Women at a Wedding

Women at a Wedding
These ladies were guests at the tribal wedding of Thokozani and Ngoblie in July of 2008. Their joyous smiles say it all.

Thursday, July 29, 2010

The Last Day

Sunday July 25, 2010

Sunday was our last in Swaziland. It is always so sad to say goodbye, and it seems with each passing visit it becomes harder. To come to know people on such an intimate level, to share their stories and to be a part of their lives is indeed an honor and a privilege, and I always leave with the wonder of if we shall ever meet again. I try not to think in those terms. I have never left Swaziland with thoughts that I’ll never return, nor have I committed in my heart to definitely return. A trip such as this is difficult on so
We started the day with church service. Once again the powers that be (Make Janice) directed that I bring the word of God. I think it is ironic that one who continues to struggle to define his own faith is repeatedly asked to speak in the Zionist church. I think it assumed that since I am male and older, that I somehow would have something to impart of spiritual profundity, but luckily, after the all night vigil, most people were nodding and some were nearly falling out of their chairs. Again, I was brief and if I committed any breaches in protocol no one seemed to be awake enough to notice.
After service the first round of goodbyes commenced. I will always be grateful for the honor bestowed upon us by the congregation and we have developed friendships that will last a lifetime, irrespective of time and distance. Babe (now Bishop) Mkhonta insisted we stop by his homestead for jut a few moments, and we did so. He offered a song and a blessing for our journey. He is such a kind and honorable man.

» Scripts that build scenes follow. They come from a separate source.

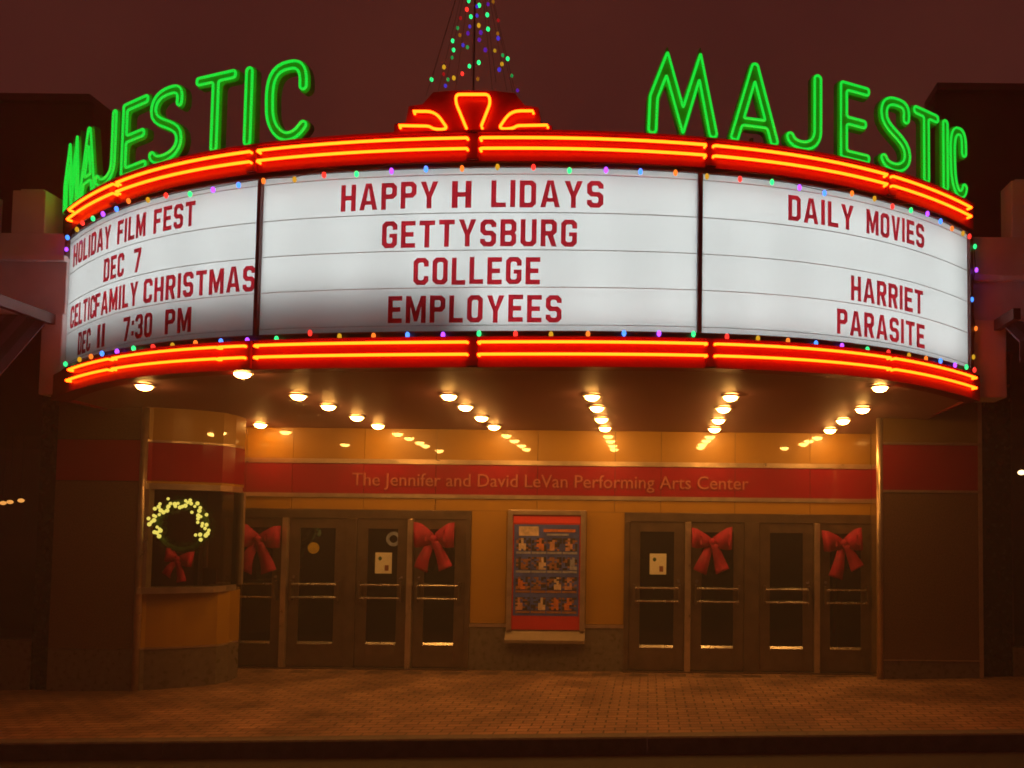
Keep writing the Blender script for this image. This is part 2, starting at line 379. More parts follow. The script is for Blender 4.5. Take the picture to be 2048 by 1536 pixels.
# doors -------------------------------------------------------------
def frame_group(G):
    f = MB(); y0, y1 = YB-0.03, YB+0.055
    f.box(G[0], G[9], y0, y1, Z['door'], Z['hd']-0.002)                     # header
    f.box(G[0], G[1], y0, y1, -0.1, Z['door']); f.box(G[8], G[9], y0, y1, -0.1, Z['door'])
    f.box(G[4], G[5], y0, y1, -0.1, Z['door'])
    obj('door_frame', f, M['bronze'], theatre, bevel=0.004)
    for a, b in ((2, 3), (6, 7)):
        m = MB(); m.box(G[a], G[b], YB-0.075, YB+0.05, -0.1, Z['door']); obj('mullion', m, M['trim'], theatre, bevel=0.006)
    s = MB(); s.box(G[0], G[9], YB-0.09, YB+0.05, -0.05, 0.022); obj('threshold', s, M['bronze'], theatre)
def door(x0, x1, hinge):
    w = x1-x0; g = 0.004; y0, y1 = YB-0.012, YB+0.035; zt = Z['door']-0.006; zb = 0.03
    sw = 0.155; gx0, gx1 = x0+sw, x1-sw; gz0, gz1 = zr(1291), zr(1060)
    d = MB()
    d.box(x0+g, gx0, y0, y1, zb, zt); d.box(gx1, x1-g, y0, y1, zb, zt)
    d.box(gx0, gx1, y0, y1, gz1, zt); d.box(gx0, gx1, y0, y1, zb, gz0)
    o = obj('door', d, M['bronze'], theatre, bevel=0.003)
    p = MB(); p.box(gx0-0.004, gx1+0.004, YB+0.008, YB+0.016, gz0-0.004, gz1+0.004); obj('glass', p, M['glass'], o)
    b = MB()                                                                # sloped glazing bead
    b.add([(x, yy, zz) for x in (gx0+0.003, gx1-0.003) for yy, zz in ((YB-0.016, gz0-0.012), (YB-0.016, gz0-0.002), (YB+0.004, gz0+0.030), (YB+0.006, gz0+0.001))],
          [(0, 1, 5, 4), (1, 2, 6, 5), (2, 3, 7, 6), (3, 0, 4, 7), (0, 3, 2, 1), (4, 5, 6, 7)])
    obj('sill_bead', b, M['chrome'], o)
    za, zb2 = zr(1172), zr(1198); bx0, bx1 = x0+0.06, x1-0.06; yb = YB-0.085
    for zz in (za, zb2):
        q = MB(); q.tube([(bx0+0.02, yb, zz), (bx1-0.02, yb, zz)], 0.016, 10); obj('push_bar', q, M['chrome'], o, smooth=False)
    for xx in (bx0, bx1-0.03):
        q = MB(); q.box(xx, xx+0.03, yb-0.02, y0, zb2-0.05, za+0.05); obj('bar_bracket', q, M['bronze'], o, bevel=0.005)
    lx = x1-0.09 if hinge < 0 else x0+0.09
    q = MB(); q.tube([(lx, y0+0.002, zr(1158)), (lx, y0-0.018, zr(1158))], 0.024, 14); obj('lock', q, M['chrome'], o)
    return o
for G in (GL, GR):
    frame_group(G)
    door(G[1], G[2], -1); door(G[3], G[4], 1); door(G[5], G[6], -1); door(G[7], G[8], 1)

# soffit recess end walls and right pier ------------------------------------
PY = 10.0
pr0, pr1 = at(1766, 1080, PY).x, at(1957, 1080, PY).x
zp = lambda py: at(1860, py, PY).z
pt = ZS+0.34
pz = [(-0.3, zp(1322), 'base'), (zp(1322)+0.004, zp(985), 'brownstone'), (zp(981), zp(890), 'redpanel'), (zp(886), pt, 'ochre2')]
M['ochre2'] = mat('dark_ochre_panel', (0.22, 0.12, 0.03), 0.16, noise=(1.5, 0.15), coat=0.2)
def pier_part(nm, z0, z1, m):
    q = MB(); q.loops([[(pr0, PY), (pr1, PY), (pr1, YB+0.05), (XW1+0.06, YB+0.05)]], lambda x, y, d: Vector((x, y, d)), z0, z1); obj(nm, q, M[m], theatre)
for (a, b, m), nm in zip(pz, ('pier_base', 'pier_shaft', 'pier_band', 'pier_top')): pier_part(nm, a, b, m)
q = MB()
for a, b in ((zp(985.5), zp(980.5)), (zp(890), zp(885.5)), (zp(1322)+0.0, zp(1320))): q.box(pr0, pr1+0.01, PY-0.012, PY+0.1, a, b)
q.box(pr1, pr1+0.05, PY-0.012, PY+0.1, -0.3, pt)
obj('pier_trim', q, M['trim'], theatre)
q = MB(); q.tube([(pr0-0.035, PY+0.02, -0.2), (pr0-0.035, PY+0.02, pt)], 0.042, 16); obj('corner_post', q, M['trim'], theatre, smooth=True)
# side wall between the post and the entrance wall
q = MB(); plan = [(XW1, YB), (pr0-0.03, PY+0.08)]
q.wall(plan[::-1], zr(990), Z['t2'], -0.05); obj('side_band', q, M['redpanel'], theatre)
q = MB(); q.wall(plan[::-1], Z['t2']+0.004, pt, -0.05); q.wall(plan[::-1], -0.2, zr(990)-0.004, -0.05); obj('side_panel', q, M['ochre2'], theatre)

# ------------------------------------------------------------------ ticket booth with the left pier
BY = 9.72
bx = [at(106, 1080, BY).x, at(281, 1080, BY+0.03).x]
P1 = Vector((bx[1], BY)); P2 = Vector((at(440, 1080, 10.08).x, 10.08)); P3 = Vector((at(484, 1080, 10.5).x, 10.5)); P4 = Vector((at(478, 1080, YB).x, YB+0.02))
booth = thing('ticket_booth', 'rounded ticket booth with a glazed window, brown stone front and red band', 'booth', (P1.x, P1.y, 0))
zf = lambda py: at(285, py, BY).z
curve = [P1+Vector((0.07, 0.0))]
for i in range(1, 9):                           # gently bowed street-side face
    u = i/8; a = P1.lerp(P2, u); bow_ = 0.05*math.sin(PI*u); curve.append(a+Vector((0.3, -1)).normalized()*bow_)
curve += [P2.lerp(P3, 0.5)+Vector((0.03, -0.03)), P3, P4]
cl = [(p.x, p.y) for p in curve]
zbz = [zf(1300), zf(1296), zf(1186), zf(1176), zf(978), zf(970), zf(966), zf(961), zf(884), zf(879)]
def bw(nm, pl, z0, z1, th, m, d=0.0):
    q = MB(); q.wall([(x, y-d) for x, y in pl], z0, z1, th); return obj(nm, q, M[m], booth)
bw('booth_base', cl, -0.35, zbz[0], 0.12, 'base'); bw('counter_panel', cl, zbz[1], zbz[2], 0.12, 'ochre')
bw('window_head', cl, zbz[6], zbz[7], 0.14, 'ochre')
bw('booth_band', cl, zbz[7]+0.003, zbz[8], 0.14, 'redpanel'); bw('booth_top', cl, zbz[9], pt-0.1, 0.14, 'ochre')
bw('base_trim', cl, zbz[0]+0.001, zbz[1]-0.001, 0.10, 'trim', 0.012); bw('floor_trim', cl, -0.13, -0.075, 0.02, 'trim', 0.02)
bw('band_trim', cl, zbz[8]+0.002, zbz[9]-0.002, 0.10, 'trim', 0.012)
wf = bw('window_frame', cl, zbz[4], zbz[6]-0.002, 0.16, 'trim', 0.03)
bw('window_sill', cl, zbz[2]-0.005, zbz[3]+0.008, 0.30, 'trim', 0.11)
q = MB()
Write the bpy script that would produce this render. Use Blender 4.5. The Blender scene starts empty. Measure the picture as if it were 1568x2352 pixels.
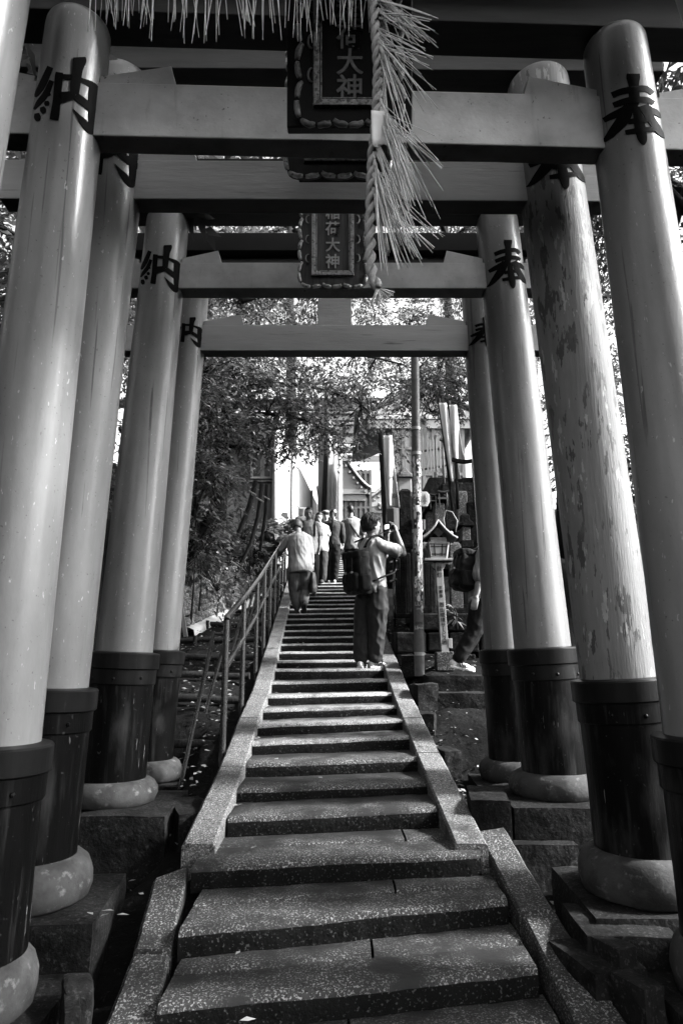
import bpy, bmesh, math, random
import numpy as np
from mathutils import Vector, Matrix, noise as mnoise

random.seed(7); rng = np.random.default_rng(7)
R = math.radians
SC = bpy.context.scene
COL = SC.collection

# ------------------------------------------------------------------ camera, sky, sun, exposure
F = 1568.0; TH = R(11.9); EYE = 1.55
cd = bpy.data.cameras.new('camera'); cam = bpy.data.objects.new('camera', cd); COL.objects.link(cam)
cd.sensor_fit = 'HORIZONTAL'; cd.sensor_width = 36; cd.lens = 36.0; cd.clip_start = 0.05; cd.clip_end = 2000
cam.location = (0, 0, EYE); cam.rotation_euler = (R(90) + TH, 0, 0)
SC.camera = cam
SUN_EL, SUN_AZ = R(35), R(96)          # azimuth clockwise from +Y (north): from the right, a little behind
w = bpy.data.worlds.new('World'); SC.world = w; w.use_nodes = True
nt = w.node_tree; nt.nodes.clear()
sky = nt.nodes.new('ShaderNodeTexSky'); sky.sky_type = 'NISHITA'; sky.sun_disc = False
sky.sun_elevation = SUN_EL; sky.sun_rotation = SUN_AZ; sky.dust_density = 3.0; sky.ozone_density = 1.0
bw = nt.nodes.new('ShaderNodeRGBToBW'); bg = nt.nodes.new('ShaderNodeBackground'); ow = nt.nodes.new('ShaderNodeOutputWorld')
nt.links.new(sky.outputs[0], bw.inputs[0]); nt.links.new(bw.outputs[0], bg.inputs[0]); nt.links.new(bg.outputs[0], ow.inputs[0])
bg.inputs[1].default_value = 0.10
sd = bpy.data.lights.new('sun', 'SUN'); sun = bpy.data.objects.new('sun', sd); COL.objects.link(sun)
sd.energy = 2.4; sd.angle = R(7.0); sd.color = (1, 1, 1)
sv = Vector((math.sin(SUN_AZ) * math.cos(SUN_EL), math.cos(SUN_AZ) * math.cos(SUN_EL), math.sin(SUN_EL)))
sun.rotation_euler = sv.to_track_quat('Z', 'Y').to_euler(); sun.location = (30, -10, 40)
SC.view_settings.view_transform = 'Standard'; SC.view_settings.look = 'None'
SC.view_settings.exposure = 2.85; SC.view_settings.gamma = 1.0
SC.cycles.max_bounces = 6; SC.cycles.diffuse_bounces = 0; SC.cycles.glossy_bounces = 2
SC.cycles.transparent_max_bounces = 8; SC.cycles.caustics_reflective = False; SC.cycles.caustics_refractive = False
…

I just hope that being the Bishop doesn’t prove too stressful for him.
The next order of business was to stimulate the economy of Swaziland one last time, so in the remaining days of daylight we stopped at the market to empty our pockets and fill our suitcases.
Back at the hotel, the core group of many of our closest friends stopped by, which has almost become a tradition, Thokozani, his wife Ngobeli, Vuyo, Bela and Sandile. Of course when more than two Swazi’s get together singing breaks out, and so it was. There we were, all eleven of us and our five friends singing and dreading the time we must say goodbye. But alas, we did, and it was difficult. I am so grateful to have again had this experience.